Please find all lines in the data that hold the string "scene" and copy them.
** START Stored rows **
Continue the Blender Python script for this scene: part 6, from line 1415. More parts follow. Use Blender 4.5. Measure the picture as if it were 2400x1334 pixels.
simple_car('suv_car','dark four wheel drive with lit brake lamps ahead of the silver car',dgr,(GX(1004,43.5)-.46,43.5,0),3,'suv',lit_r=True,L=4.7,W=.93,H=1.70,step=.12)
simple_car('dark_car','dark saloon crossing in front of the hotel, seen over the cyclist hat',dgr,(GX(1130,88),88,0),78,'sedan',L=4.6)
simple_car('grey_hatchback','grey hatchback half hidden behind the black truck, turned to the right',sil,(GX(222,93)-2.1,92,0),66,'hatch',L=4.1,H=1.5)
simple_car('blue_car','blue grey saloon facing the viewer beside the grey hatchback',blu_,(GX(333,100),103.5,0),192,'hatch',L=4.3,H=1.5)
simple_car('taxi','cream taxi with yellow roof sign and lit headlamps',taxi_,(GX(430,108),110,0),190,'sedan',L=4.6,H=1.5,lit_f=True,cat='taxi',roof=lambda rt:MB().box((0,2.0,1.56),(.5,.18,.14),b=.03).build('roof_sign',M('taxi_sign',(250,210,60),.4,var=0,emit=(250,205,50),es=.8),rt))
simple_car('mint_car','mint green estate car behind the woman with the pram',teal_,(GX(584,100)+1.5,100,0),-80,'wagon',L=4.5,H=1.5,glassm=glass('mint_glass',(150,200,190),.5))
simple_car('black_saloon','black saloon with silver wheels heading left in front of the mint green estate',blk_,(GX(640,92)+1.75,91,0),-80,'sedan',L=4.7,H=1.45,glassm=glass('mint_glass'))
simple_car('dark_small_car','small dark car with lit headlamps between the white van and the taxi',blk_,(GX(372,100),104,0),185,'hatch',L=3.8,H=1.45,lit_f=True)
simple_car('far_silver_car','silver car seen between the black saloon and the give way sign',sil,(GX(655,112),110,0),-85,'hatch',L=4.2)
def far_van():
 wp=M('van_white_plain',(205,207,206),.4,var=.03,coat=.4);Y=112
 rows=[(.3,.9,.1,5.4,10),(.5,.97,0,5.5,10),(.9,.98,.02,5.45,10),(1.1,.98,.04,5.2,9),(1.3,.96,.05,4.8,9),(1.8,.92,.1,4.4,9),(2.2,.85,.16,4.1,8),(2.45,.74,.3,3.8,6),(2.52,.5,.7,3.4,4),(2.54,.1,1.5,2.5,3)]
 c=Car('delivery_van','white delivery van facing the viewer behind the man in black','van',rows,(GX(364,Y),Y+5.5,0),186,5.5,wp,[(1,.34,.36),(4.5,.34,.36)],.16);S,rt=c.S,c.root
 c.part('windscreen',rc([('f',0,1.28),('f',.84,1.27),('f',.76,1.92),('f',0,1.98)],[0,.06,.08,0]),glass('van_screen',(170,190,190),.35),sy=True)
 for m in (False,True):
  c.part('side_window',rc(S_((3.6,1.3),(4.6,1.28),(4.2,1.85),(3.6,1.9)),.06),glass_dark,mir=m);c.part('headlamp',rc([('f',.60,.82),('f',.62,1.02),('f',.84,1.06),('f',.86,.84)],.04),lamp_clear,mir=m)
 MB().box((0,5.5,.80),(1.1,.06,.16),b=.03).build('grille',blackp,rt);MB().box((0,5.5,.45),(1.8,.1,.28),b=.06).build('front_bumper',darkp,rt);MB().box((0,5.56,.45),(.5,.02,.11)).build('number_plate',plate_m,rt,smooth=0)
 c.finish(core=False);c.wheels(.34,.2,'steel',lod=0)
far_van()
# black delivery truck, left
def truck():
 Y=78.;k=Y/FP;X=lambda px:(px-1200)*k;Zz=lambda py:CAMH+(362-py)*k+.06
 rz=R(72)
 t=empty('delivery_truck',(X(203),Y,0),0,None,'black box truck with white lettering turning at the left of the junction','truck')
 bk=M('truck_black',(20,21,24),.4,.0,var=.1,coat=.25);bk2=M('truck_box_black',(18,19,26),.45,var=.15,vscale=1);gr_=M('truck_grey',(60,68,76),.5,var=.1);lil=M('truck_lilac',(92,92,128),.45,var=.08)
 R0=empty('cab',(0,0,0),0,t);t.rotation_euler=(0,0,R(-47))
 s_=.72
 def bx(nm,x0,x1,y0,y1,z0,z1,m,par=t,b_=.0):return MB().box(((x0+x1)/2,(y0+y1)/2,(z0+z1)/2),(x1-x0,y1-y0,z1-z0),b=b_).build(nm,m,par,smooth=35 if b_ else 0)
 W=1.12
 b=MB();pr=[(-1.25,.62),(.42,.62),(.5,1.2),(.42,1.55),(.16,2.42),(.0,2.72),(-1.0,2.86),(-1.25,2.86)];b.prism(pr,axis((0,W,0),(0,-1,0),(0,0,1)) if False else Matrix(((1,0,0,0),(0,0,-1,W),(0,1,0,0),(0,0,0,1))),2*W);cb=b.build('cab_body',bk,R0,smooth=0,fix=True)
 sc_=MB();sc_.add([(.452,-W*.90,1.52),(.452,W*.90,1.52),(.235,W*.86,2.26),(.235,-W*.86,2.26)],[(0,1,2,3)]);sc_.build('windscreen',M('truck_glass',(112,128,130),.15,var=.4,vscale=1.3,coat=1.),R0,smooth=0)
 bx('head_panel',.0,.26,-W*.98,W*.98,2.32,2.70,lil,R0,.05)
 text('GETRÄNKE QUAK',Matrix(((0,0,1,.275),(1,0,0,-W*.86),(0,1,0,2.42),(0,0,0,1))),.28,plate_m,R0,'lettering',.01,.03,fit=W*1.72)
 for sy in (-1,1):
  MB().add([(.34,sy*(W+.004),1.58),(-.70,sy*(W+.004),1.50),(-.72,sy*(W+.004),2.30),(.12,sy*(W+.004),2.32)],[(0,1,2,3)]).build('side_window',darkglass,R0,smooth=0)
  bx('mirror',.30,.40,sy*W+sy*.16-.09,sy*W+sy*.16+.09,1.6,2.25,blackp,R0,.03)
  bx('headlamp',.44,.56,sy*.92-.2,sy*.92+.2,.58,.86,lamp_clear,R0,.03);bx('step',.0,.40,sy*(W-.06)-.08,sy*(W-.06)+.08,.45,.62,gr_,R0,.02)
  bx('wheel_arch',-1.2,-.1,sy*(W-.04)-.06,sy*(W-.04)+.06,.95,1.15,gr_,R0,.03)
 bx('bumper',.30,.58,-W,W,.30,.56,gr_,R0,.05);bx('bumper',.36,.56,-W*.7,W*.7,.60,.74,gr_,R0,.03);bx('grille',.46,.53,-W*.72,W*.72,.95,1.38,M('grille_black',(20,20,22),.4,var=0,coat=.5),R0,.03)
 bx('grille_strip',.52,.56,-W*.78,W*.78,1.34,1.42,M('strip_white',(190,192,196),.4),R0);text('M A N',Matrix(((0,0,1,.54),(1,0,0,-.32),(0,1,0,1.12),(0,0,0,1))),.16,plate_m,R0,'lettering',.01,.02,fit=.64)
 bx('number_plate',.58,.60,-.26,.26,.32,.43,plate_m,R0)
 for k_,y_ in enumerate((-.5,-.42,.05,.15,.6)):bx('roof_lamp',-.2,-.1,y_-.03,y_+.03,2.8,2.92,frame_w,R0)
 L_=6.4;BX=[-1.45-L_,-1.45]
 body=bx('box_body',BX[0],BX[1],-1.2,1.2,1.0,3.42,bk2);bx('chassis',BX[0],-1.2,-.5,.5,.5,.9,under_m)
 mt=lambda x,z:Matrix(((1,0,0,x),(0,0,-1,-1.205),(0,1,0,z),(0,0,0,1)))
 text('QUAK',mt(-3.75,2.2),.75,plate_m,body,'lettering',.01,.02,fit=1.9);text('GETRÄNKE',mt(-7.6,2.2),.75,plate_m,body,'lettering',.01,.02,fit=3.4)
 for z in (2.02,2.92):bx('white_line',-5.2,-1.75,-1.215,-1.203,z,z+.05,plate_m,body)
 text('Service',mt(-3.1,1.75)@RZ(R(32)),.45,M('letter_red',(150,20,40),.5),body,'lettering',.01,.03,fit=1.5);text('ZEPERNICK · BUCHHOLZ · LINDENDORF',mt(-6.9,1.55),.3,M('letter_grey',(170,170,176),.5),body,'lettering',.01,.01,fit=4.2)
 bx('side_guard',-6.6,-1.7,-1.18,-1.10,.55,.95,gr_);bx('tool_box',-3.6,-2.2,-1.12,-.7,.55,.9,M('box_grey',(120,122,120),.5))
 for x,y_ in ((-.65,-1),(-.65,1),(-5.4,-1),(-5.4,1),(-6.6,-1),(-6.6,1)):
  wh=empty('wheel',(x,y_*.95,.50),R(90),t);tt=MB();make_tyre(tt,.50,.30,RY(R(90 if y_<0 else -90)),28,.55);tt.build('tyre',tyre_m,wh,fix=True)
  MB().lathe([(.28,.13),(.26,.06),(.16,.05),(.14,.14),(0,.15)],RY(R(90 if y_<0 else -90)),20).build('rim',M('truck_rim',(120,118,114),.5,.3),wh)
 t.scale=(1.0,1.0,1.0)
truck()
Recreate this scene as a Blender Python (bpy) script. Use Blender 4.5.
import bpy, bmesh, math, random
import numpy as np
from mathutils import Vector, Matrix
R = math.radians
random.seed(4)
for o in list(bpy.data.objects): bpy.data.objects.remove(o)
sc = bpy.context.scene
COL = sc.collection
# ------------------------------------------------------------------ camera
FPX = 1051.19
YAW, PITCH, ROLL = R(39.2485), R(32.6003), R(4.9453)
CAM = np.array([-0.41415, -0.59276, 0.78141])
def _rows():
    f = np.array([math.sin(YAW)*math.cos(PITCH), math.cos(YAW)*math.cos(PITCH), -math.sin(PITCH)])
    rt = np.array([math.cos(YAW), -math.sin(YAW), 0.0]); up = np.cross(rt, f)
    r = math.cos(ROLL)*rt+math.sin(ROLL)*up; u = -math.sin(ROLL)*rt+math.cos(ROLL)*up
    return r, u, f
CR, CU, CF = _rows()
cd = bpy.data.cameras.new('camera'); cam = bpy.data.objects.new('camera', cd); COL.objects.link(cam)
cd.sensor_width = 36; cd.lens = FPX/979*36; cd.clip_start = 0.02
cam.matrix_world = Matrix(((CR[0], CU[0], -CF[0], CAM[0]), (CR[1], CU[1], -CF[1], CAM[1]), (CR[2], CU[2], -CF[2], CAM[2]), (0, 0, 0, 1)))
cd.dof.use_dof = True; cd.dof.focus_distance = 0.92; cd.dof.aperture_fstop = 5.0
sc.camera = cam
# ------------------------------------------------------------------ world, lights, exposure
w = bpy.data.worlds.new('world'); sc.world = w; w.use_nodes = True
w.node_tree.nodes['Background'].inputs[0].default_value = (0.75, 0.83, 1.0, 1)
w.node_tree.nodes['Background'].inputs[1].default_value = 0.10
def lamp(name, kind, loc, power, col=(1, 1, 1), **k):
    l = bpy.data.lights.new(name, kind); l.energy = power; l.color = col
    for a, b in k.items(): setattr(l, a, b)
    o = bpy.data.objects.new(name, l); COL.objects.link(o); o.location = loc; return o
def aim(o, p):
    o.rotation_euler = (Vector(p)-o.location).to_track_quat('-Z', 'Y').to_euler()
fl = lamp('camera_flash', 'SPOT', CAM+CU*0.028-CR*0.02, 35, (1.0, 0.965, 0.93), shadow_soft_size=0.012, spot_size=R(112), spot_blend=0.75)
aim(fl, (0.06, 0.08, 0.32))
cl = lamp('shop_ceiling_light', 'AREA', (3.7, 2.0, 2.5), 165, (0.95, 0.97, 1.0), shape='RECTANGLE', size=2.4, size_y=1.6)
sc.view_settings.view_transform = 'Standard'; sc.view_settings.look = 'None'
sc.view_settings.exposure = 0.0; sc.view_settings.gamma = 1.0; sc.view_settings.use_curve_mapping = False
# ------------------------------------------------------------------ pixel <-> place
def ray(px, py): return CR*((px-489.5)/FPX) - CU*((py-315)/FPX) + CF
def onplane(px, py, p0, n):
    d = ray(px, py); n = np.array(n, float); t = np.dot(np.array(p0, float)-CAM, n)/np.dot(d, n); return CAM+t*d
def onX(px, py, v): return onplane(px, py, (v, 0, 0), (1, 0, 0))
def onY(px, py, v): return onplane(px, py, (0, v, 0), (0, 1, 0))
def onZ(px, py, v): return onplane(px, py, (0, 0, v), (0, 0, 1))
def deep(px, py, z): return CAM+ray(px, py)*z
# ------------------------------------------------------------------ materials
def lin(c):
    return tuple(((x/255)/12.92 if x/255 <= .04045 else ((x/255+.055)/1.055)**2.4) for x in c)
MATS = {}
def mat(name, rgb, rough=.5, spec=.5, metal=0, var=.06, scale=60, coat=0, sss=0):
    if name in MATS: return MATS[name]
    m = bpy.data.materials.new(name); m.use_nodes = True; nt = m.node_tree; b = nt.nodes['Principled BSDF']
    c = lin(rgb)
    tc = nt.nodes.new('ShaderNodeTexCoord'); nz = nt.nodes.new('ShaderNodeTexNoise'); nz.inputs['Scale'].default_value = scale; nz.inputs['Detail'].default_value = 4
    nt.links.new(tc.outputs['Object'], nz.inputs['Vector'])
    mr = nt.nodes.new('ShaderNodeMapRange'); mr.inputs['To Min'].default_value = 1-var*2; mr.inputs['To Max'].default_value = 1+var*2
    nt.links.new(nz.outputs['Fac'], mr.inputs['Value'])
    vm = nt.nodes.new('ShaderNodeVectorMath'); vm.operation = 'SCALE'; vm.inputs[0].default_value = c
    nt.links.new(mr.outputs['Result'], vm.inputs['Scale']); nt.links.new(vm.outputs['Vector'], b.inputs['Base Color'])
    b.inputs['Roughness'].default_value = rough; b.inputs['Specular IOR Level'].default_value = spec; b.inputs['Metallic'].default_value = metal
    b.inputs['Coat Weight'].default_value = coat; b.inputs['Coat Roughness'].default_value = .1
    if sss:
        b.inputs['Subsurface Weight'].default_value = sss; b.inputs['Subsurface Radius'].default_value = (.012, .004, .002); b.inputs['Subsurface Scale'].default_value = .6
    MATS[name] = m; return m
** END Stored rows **
### Answer to this problem
Continue the Blender Python script for this scene: part 6, from line 1415. More parts follow. Use Blender 4.5. Measure the picture as if it were 2400x1334 pixels.
Recreate this scene as a Blender Python (bpy) script. Use Blender 4.5.
sc = bpy.context.scene